New Statesman -- staff testimonial winners
Posting this a bit later than normal. My schedule may be similarly unpredictable next week. Thanks for your patience.
No 4218
Set by Leonora Casement
We asked for confidential testimonials from the servants or staff of well-known people. As an incentive, we reprinted a winner of this competition from back in the 1950s for Henry James, although in this instance we wanted the well-known figure still to be alive: “I’ve worked for Mr James for 20 years. They tell me you might find yourself in one of his books but there’s nothing to worry about.
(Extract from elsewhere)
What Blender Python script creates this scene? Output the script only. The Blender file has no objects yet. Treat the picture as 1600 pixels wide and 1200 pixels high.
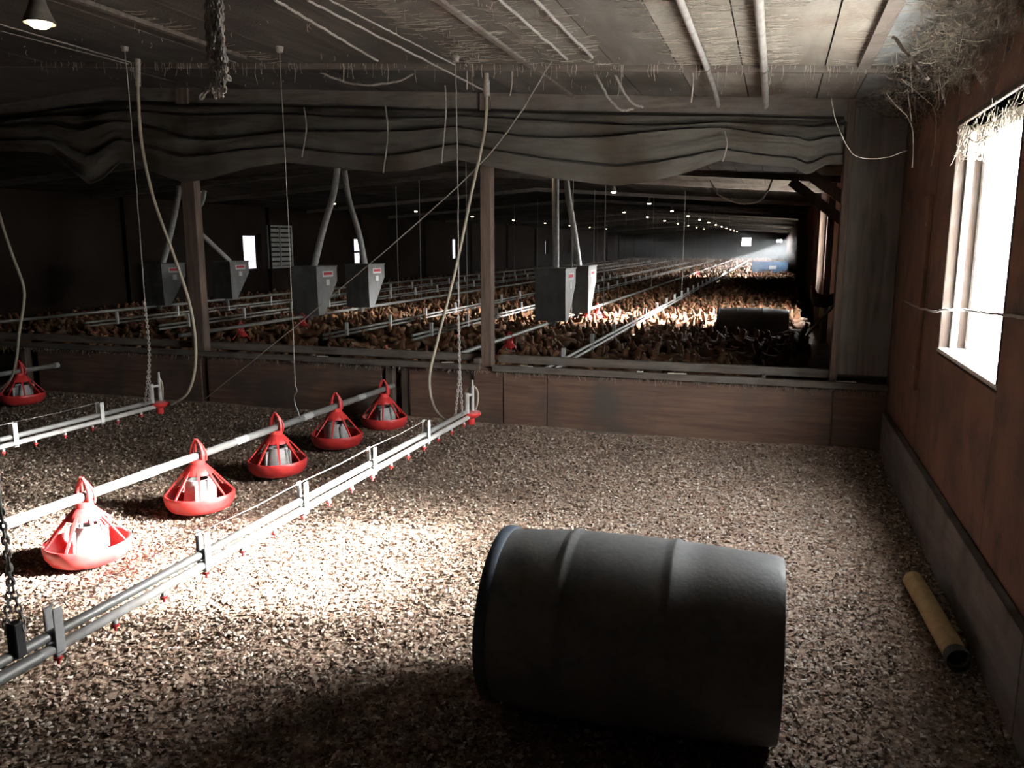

I tried to read one once; too artistic for anyone to know it was you, even if it was.”
This week’s winners
Well done and first off three hon menshes, to Richard Syms for his PA to Simon Cowell (“. . . I receive no pay as such, but I get many perks such as free telephone calls – land line, of course, and only at evenings and weekends . . .”), Basil Ransome-Davies for his butler to Lord Prescott (“As he often remarked, he could have done my job with complete satisfaction himself, were it not for the vital public work he was engaged in”) and G M Davis for her stenographer to Bill Clinton (“'Course, that made some jealous, the way he paid attention to me, but when you work for a great man I guess there are some things you just have to swallow”. £25 to each of the four winners. with the Tesco vouchers going to Sylvia Fairley for extra oomph.
Well-known artist
Been Damien’s studio assistant nearly 20 years; used to be just us, but now there’s so many at the “factory” you’ll have to queue to get in. But he’s an inspiration, done for cows what Stubbs did for horses . . . though the horses were painted, of course . . . Give him a whale or a rotting sheep and it becomes a Work of Art. He pops in sometimes to see how the work’s going, check his accounts, leave an encouraging note for the team. I enjoyed that “diamond geezer” – no formaldehyde, thank God – but, between you and me, the maggots in the decaying barbie weren’t much fun. Still, they created a buzz in the art world. Now it’s the dot-to-dot pics, we’re seeing spots before our eyes! But he treats us well, can’t complain. After a hard day’s work there’s usually a pint lined up for us at The Golden Calf.
Sylvia Fairley
. . . writer
Mr Self is no trouble, now. When he’s at home he confines himself to one room and as long as you don’t unplug his computer when vacuuming, he’s not too tetchy. He has takeaways or supermarket meals and eats out all the time at the sort of place you or I’d go, so there’s never any mess in his kitchen, bless him. I don’t think he could boil an egg, or even know where they come from. He uses streams of long words, which will be useful when he becomes a professor, but doesn’t really expect you to understand; as long as you listen and don’t interrupt him, he’s happy. His books are a bit of a problem; they get everywhere, and need a lot of dusting. He won’t say this about himself, but he’s really a very nice gentleman.
D A Prince
. . . football club owner/oligarch
I worked for Mr Abramovich for a full ten minutes, which I believe is the longest spell of any PA. We developed a good rapport. My first task, following the standard three-minute induction and probation period appraisal, was to prepare for my exit interview and begin clearing my desk. Mr A was always a decisive manager, setting clear performance targets and taking a keen interest in my work. There was never a dull moment. His terms and conditions were always fair: in my ten minutes I was able to take regular breaks and the full 45 seconds pro rata annual leave entitlement. Mr A is also generous with severance pay and I had no complaints about my £13m golden handshake. I would have no hesitation in recommending him to anyone looking for a temping job. I would however, just say that he is not great at remembering names.
David Silverman
. . . columnist
As his cleaning lady, Marta, I can assure you that Mr Lezard is a most considerate employer. While some visitors pronounce my name “martyr”, this is a mere pleasantry. So is calling his residence the Hovel, which simply evokes the pub of that name at Shepperton that he remembers from an unusual Guardian assignment. I keep the place spotless, and Mr L is punctilious in cleaning up his own vomit, which, contrary to the impression he likes to make in his New Statesman column, is not occasioned by strong drink – he takes only Wincarnis – but by the cruel jokes some readers like to poke at him. It is also untrue that Mr Lezard only owns one suit and pair of shoes; as any true artist, he is unconcerned with fashion. Mr Lezard is always the perfect gentleman with me.